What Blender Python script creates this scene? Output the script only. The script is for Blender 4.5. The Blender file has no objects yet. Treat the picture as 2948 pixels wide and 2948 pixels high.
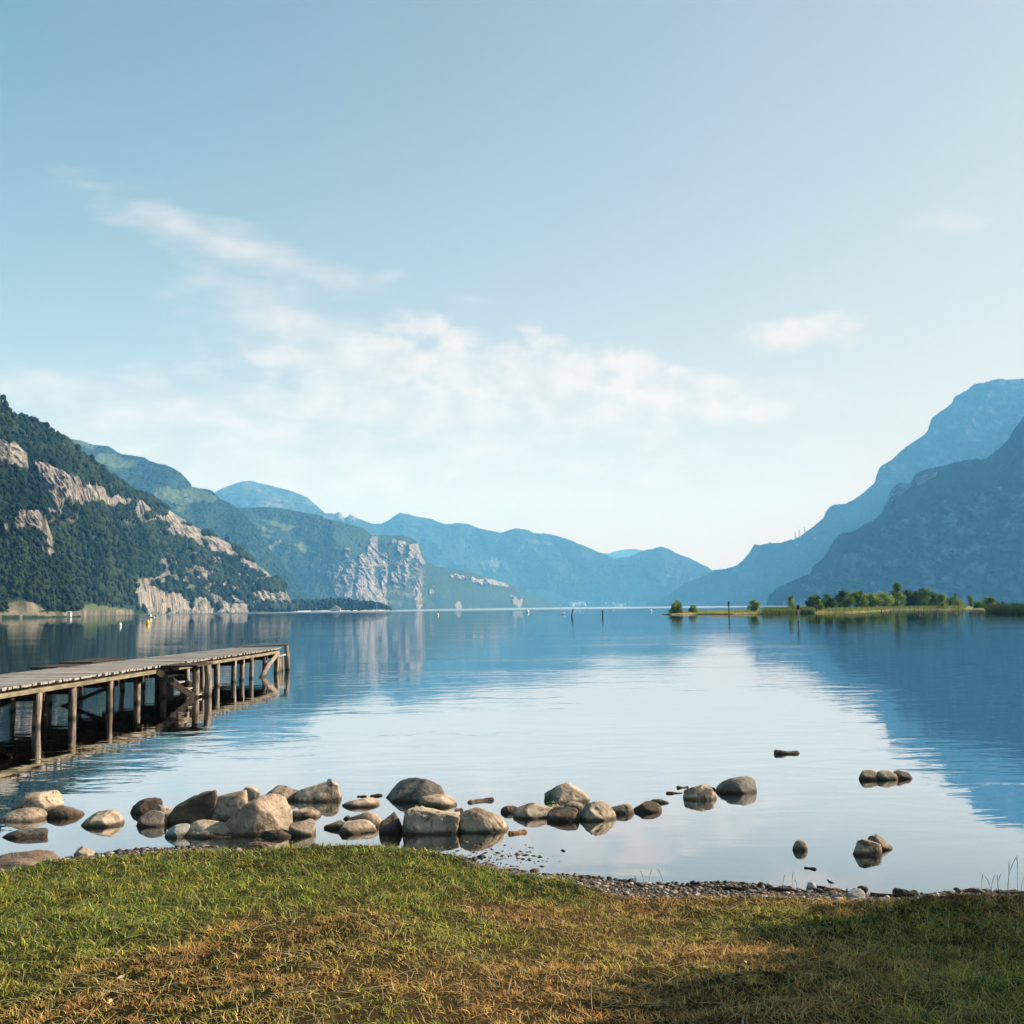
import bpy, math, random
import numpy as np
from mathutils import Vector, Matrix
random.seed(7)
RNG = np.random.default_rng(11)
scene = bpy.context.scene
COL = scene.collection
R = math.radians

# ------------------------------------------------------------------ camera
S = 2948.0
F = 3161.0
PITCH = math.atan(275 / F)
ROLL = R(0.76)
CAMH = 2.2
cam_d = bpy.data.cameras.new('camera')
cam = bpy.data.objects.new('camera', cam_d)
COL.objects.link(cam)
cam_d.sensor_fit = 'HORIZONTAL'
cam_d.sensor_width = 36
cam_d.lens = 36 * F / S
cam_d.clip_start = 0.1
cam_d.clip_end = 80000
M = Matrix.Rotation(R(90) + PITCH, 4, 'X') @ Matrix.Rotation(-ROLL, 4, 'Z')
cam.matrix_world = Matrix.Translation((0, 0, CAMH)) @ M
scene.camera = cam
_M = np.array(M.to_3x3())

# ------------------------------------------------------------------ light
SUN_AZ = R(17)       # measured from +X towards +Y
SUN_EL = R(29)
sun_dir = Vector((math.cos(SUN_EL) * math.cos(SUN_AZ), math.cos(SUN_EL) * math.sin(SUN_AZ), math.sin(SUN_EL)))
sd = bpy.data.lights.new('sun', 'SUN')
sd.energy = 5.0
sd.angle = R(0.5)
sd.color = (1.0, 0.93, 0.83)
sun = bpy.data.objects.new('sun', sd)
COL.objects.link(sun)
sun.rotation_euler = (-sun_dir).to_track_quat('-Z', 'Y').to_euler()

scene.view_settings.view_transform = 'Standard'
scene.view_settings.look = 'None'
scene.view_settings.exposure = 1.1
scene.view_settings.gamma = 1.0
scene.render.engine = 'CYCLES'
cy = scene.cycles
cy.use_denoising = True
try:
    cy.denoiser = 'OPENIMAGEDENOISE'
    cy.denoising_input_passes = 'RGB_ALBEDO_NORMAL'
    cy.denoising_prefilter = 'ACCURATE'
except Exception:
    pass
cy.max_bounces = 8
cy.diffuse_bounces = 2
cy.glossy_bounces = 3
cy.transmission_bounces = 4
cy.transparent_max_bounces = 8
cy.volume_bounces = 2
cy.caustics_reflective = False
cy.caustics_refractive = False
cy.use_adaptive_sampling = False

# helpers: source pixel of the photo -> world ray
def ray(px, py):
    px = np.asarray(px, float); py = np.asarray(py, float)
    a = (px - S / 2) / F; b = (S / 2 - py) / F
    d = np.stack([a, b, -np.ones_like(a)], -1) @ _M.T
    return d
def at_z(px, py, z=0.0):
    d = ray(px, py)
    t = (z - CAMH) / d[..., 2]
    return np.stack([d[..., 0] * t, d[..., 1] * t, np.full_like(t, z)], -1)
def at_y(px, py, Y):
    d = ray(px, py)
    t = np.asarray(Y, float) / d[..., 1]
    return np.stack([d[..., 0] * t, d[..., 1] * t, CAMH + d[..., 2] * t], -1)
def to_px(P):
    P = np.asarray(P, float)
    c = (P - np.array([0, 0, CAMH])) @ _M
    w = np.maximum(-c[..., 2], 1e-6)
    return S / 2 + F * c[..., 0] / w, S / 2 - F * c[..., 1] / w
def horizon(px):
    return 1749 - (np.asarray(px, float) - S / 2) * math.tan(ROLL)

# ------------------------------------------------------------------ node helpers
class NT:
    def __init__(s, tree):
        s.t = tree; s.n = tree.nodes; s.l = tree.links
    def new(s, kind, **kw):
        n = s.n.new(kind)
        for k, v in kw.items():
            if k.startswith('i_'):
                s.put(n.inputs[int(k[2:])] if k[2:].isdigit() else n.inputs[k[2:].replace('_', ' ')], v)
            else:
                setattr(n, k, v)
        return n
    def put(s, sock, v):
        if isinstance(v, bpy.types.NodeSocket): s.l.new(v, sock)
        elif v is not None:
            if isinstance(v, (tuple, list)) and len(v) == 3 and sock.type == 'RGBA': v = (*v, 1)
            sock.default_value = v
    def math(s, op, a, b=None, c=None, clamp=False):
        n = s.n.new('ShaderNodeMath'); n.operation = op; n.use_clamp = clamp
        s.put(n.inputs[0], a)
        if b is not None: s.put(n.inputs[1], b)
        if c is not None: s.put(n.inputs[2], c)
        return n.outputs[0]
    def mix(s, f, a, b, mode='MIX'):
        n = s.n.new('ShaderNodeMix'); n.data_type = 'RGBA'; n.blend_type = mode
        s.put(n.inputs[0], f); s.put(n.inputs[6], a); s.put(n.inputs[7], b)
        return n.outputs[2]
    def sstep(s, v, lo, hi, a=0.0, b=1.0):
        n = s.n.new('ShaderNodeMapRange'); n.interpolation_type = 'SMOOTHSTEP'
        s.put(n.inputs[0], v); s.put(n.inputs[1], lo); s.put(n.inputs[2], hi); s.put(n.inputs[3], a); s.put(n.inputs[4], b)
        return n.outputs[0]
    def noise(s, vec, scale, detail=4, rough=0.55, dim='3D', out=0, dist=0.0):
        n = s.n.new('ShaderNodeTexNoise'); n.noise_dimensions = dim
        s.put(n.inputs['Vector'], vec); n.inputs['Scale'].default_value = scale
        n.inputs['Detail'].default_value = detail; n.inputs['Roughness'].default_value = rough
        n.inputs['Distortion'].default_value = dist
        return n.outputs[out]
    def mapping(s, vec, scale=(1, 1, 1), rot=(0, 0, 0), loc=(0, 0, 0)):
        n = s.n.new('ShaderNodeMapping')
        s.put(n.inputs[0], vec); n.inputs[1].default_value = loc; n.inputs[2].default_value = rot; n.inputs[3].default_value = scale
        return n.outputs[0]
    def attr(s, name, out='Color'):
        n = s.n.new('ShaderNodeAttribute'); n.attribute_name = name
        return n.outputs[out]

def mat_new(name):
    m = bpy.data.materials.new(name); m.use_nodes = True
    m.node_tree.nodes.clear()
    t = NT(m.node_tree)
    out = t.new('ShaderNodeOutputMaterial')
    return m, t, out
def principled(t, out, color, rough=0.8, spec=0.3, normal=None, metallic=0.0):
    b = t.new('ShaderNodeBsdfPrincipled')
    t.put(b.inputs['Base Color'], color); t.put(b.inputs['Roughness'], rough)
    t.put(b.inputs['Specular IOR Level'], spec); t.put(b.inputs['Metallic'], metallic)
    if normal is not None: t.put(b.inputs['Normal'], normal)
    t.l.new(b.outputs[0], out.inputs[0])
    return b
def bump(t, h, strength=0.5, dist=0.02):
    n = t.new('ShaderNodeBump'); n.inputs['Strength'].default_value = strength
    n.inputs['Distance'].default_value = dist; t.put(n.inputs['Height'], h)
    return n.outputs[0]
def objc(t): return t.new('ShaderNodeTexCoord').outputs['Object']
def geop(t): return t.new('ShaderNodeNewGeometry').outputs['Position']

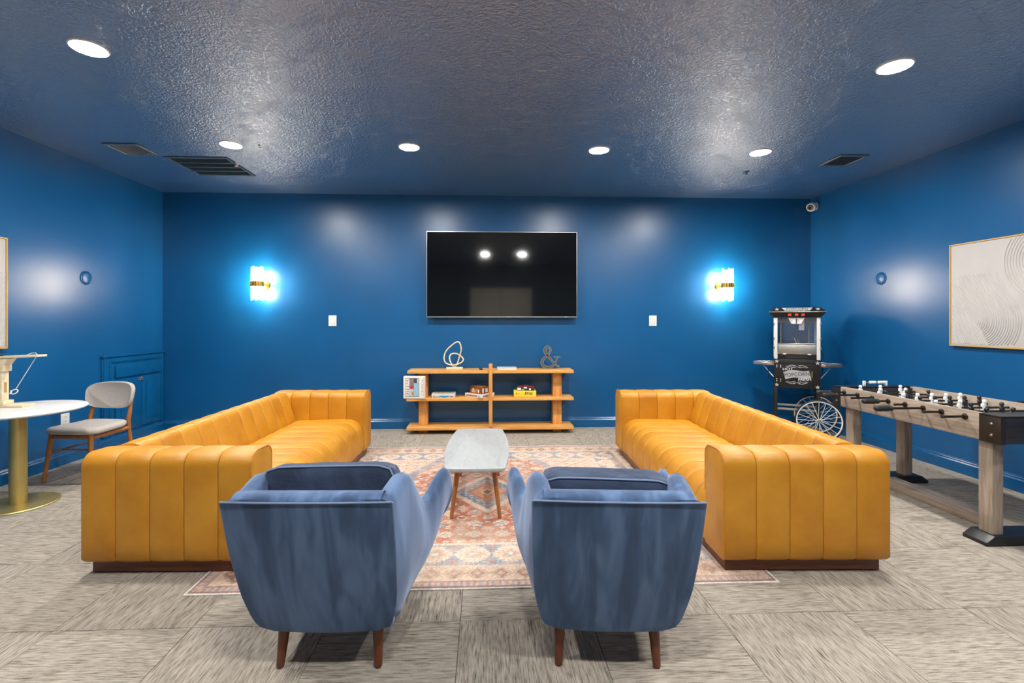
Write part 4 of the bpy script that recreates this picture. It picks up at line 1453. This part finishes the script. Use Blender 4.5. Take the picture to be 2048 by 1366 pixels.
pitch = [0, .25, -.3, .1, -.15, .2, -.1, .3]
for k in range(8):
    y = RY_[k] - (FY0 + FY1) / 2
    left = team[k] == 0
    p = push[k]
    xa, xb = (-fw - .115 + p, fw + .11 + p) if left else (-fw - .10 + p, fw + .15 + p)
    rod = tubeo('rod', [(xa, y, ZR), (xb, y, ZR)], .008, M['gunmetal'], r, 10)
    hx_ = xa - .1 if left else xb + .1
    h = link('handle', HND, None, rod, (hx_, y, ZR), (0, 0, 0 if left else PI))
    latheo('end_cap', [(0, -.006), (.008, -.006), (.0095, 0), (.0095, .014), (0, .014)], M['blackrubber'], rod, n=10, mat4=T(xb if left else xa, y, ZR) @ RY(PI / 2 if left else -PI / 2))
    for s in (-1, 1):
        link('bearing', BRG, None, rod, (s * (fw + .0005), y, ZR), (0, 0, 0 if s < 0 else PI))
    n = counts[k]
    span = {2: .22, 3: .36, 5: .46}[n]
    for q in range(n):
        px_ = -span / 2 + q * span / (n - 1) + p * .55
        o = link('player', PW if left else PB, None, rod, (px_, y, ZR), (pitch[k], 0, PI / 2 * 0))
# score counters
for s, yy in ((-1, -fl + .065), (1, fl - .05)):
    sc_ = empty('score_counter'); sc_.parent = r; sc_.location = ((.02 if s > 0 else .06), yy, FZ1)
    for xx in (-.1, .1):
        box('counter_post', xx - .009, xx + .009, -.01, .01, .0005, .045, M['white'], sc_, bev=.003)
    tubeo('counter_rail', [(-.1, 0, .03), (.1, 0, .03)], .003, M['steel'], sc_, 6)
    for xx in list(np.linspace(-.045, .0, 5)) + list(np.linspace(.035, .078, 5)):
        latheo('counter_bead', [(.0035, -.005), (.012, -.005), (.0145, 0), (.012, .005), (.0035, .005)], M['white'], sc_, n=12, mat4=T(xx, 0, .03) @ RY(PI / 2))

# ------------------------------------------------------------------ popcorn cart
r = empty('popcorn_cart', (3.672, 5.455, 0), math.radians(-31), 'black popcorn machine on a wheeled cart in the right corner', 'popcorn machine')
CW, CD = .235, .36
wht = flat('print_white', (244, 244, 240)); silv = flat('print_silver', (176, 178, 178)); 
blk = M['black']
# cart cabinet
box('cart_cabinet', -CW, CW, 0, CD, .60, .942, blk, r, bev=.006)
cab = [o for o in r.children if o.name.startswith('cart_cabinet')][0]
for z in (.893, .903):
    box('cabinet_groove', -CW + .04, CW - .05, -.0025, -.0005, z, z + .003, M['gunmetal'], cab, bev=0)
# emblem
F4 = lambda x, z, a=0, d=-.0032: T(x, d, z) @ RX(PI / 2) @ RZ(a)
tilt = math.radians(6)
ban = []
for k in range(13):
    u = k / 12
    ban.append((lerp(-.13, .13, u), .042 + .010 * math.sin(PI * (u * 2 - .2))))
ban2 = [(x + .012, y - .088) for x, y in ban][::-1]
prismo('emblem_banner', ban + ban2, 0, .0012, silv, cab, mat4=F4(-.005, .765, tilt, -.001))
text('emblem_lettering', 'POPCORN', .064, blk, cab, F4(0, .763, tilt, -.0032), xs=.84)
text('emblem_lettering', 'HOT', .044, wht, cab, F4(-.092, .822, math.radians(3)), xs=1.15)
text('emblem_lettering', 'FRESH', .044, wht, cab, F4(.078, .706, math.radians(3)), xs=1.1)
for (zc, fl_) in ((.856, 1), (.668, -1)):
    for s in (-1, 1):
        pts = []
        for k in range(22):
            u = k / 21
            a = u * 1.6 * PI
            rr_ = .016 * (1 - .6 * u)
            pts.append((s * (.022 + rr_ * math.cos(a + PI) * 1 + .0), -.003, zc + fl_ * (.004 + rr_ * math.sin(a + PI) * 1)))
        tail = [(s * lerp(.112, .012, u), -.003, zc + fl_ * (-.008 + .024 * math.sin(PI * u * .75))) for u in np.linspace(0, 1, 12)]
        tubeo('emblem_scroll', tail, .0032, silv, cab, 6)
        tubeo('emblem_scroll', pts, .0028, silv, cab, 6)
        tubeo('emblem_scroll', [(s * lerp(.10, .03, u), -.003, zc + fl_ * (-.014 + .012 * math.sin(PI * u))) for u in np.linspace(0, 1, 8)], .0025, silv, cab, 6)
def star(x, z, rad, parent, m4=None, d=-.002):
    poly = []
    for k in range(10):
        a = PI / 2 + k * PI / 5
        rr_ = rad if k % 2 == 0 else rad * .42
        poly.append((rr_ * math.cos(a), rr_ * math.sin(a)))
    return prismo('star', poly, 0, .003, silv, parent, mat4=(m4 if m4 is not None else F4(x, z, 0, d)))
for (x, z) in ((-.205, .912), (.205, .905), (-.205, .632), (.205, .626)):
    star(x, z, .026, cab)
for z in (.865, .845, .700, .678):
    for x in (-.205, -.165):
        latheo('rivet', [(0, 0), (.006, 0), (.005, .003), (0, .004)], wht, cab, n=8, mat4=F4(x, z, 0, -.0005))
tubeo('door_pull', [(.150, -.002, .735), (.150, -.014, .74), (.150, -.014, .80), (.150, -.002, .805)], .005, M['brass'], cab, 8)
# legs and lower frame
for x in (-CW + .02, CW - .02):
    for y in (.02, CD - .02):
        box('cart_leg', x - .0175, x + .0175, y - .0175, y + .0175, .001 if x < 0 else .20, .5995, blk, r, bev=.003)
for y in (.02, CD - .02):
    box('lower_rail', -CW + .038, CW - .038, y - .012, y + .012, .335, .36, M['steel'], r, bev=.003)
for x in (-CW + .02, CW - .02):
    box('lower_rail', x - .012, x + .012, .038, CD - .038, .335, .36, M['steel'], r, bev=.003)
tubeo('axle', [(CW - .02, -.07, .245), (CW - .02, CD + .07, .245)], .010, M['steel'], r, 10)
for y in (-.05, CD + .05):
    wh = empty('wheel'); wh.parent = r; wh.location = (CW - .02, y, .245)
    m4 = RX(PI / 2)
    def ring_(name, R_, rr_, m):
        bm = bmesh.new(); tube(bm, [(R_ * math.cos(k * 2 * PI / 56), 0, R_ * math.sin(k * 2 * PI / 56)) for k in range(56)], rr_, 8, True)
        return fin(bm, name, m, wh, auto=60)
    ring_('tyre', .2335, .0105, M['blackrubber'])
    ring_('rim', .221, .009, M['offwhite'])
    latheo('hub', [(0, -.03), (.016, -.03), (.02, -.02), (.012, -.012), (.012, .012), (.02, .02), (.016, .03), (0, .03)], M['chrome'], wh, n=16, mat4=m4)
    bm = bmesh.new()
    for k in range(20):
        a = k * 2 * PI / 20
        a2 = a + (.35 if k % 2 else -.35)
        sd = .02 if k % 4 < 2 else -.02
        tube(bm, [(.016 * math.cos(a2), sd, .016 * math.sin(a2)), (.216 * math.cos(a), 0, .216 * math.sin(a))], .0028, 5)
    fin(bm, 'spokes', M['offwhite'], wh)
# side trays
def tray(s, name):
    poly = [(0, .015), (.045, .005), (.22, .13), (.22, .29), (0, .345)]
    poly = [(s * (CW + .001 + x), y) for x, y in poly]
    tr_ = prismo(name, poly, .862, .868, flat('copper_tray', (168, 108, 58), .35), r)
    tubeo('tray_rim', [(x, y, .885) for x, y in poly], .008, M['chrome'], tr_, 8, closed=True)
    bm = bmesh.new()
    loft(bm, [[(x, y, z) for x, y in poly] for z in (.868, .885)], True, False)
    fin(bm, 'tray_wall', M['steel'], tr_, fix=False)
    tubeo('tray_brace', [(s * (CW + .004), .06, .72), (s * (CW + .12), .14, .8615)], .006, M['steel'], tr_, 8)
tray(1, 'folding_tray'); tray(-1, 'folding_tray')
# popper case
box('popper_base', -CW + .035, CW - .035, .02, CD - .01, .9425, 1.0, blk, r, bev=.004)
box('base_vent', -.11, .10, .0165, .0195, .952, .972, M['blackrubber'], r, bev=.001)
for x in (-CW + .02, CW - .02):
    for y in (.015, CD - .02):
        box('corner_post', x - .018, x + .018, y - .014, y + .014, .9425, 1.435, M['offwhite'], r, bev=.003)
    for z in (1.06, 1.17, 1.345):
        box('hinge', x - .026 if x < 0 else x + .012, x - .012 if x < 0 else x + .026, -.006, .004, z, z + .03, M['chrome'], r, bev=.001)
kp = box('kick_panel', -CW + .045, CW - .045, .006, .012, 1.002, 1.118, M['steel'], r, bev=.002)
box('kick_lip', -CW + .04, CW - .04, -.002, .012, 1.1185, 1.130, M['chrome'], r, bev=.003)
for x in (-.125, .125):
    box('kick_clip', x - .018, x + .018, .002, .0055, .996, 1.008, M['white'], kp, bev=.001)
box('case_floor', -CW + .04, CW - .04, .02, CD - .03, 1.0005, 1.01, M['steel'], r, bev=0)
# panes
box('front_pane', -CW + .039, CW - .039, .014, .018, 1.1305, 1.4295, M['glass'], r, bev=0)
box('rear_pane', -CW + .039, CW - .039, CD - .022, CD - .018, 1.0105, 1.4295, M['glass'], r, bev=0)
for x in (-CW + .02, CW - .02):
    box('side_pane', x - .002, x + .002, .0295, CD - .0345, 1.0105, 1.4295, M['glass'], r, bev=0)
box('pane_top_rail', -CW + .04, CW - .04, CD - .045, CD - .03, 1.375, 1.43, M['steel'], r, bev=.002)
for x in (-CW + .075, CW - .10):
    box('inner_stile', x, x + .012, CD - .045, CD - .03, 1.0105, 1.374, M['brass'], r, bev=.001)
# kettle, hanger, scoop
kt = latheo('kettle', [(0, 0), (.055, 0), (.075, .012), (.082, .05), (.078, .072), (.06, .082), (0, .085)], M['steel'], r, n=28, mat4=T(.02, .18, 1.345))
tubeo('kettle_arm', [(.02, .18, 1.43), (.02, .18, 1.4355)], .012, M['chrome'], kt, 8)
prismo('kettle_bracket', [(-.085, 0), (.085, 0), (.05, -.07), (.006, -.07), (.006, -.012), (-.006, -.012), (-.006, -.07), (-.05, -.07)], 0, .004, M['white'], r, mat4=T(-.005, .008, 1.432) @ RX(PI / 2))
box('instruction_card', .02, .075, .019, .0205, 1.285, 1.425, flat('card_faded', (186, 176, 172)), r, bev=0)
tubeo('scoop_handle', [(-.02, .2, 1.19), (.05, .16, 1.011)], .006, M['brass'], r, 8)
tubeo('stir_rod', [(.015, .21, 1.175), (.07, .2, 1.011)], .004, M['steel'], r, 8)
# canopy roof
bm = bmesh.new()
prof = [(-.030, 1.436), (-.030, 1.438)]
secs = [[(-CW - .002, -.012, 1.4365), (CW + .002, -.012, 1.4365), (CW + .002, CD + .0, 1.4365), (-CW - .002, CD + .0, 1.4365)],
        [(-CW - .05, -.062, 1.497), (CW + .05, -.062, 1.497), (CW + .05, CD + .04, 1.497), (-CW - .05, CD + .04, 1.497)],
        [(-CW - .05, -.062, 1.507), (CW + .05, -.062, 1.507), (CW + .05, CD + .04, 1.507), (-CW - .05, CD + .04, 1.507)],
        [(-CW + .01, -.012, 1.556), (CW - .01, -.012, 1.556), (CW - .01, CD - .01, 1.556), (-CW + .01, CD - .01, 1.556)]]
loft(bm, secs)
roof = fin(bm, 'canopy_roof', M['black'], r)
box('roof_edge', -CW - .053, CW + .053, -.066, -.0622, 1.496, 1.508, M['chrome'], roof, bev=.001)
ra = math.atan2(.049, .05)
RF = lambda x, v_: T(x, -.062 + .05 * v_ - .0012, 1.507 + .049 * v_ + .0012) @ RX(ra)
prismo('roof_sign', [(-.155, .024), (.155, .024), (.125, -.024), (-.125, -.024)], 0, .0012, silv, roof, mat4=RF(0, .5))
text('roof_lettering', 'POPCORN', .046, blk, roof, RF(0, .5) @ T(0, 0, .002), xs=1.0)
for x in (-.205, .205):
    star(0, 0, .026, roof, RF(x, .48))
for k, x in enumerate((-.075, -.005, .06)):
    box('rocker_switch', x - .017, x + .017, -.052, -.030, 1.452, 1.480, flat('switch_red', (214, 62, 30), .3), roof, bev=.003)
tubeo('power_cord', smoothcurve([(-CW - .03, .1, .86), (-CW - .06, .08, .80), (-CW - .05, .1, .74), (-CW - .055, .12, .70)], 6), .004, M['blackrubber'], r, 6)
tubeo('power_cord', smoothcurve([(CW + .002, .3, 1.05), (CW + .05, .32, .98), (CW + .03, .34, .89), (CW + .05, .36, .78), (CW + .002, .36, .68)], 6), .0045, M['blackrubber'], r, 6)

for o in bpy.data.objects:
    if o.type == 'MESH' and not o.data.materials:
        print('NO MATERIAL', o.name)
◆ ◆ ◆ ◆ ◆
§ **PROBLEM STATEMENT**
Set the lines above down again, word for word, from the first through the one containing "R = math.radians"; pictures excluded.

§ **COMPLETE OUTPUT**
What Blender Python script creates this scene? Output the script only. The script is for Blender 4.5. The Blender file has no objects yet. Treat the picture as 2948 pixels wide and 2948 pixels high.
import bpy, math, random
import numpy as np
from mathutils import Vector, Matrix
random.seed(7)
RNG = np.random.default_rng(11)
scene = bpy.context.scene
COL = scene.collection
R = math.radians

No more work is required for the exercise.